Because I had a large skillet, I was able to cook the onions and garlic -- finely chopped -- shove them to the side, make the roux, and mix 'em together in the same pan. I did what is called a blond roux -- you can cook it anywhere from white to almost black, and blond is good for this kind of dish.


To this, I added a pound of peeled shrimp, some diced tomatoes and water, and seasoning, primarily Tony Chachere's Original Creole Seasoning. (That's pronounced "Sah-shoo-ray.") Along with some pepper and salt. 


Doesn't take long, under thirty minutes from start to finish, not counting the rice, over which you ladle the shrimp.


This is is a keeper, something I'd do for company ...

7 comments:

Ed said...

Looks good - can almost smell and taste it. You're in good Crawfish country - a crawdad trap, some bait for it and throw it in pretty much any river or stream in Oregon and you'll get some. Even Fanno Creek has them. Or if you want to get wet - you can turn over rocks. Did you do some of that in Louisiana as a kid?

When younger I caught them in a bunch of Oregon coastal streams and the Tualatin and Yamhill. Next time you go to Florence put one in above Mapleton in the Siuslaw and you should get a bunch - I read it was good.
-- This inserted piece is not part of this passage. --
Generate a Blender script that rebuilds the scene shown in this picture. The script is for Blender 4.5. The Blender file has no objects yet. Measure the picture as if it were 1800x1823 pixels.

Check out this site - http://www.terrybullard.com/CrawfishMain.html- click on the history button - I didn't know Lake Billy Chinook had so many crawfish. Then again, most waters seem to have them.

Steve Perry said...

The crawfish up here taste funny. I've tried them several times, and it's not just that nobody here knows how to cook them properly, it's something in the critters themselves. Probably the lack of pollutants ...

Ed said...

The Yamhill and Tualatin should have some good pollutants in them -the Tualatin was really bad at one time.

J.D. Ray said...

At the cafe, we found that you can make up a large batch of roux and refrigerate it. Of course, we go through it fast enough to warrant making it a couple pounds at a time, but it should freeze just fine, too. But, instead of the typical tablespoon of butter, tablespoon of flour, if you use half a cup of each, cook it to preference, then put it away, it speeds sauce making later. Just a thought.

Steve Perry said...

Good idea, J.D. -- I never thought of that.

Steve Perry said...

Ed --

Back home, the swamps tend to glow in the dark. Stuff has been being dumped there since Standard Oil showed up ...

Ed said...

It definately is down stream there in gator country - I can't imagine what makes it's way into the swamps on purpose or otherwise - hopefully it can still filter some. The Standard Oil - or anyone else that pollutes - owners/board members/stockholders should be made to use the resources they use or abuse - maybe they would take better care of it.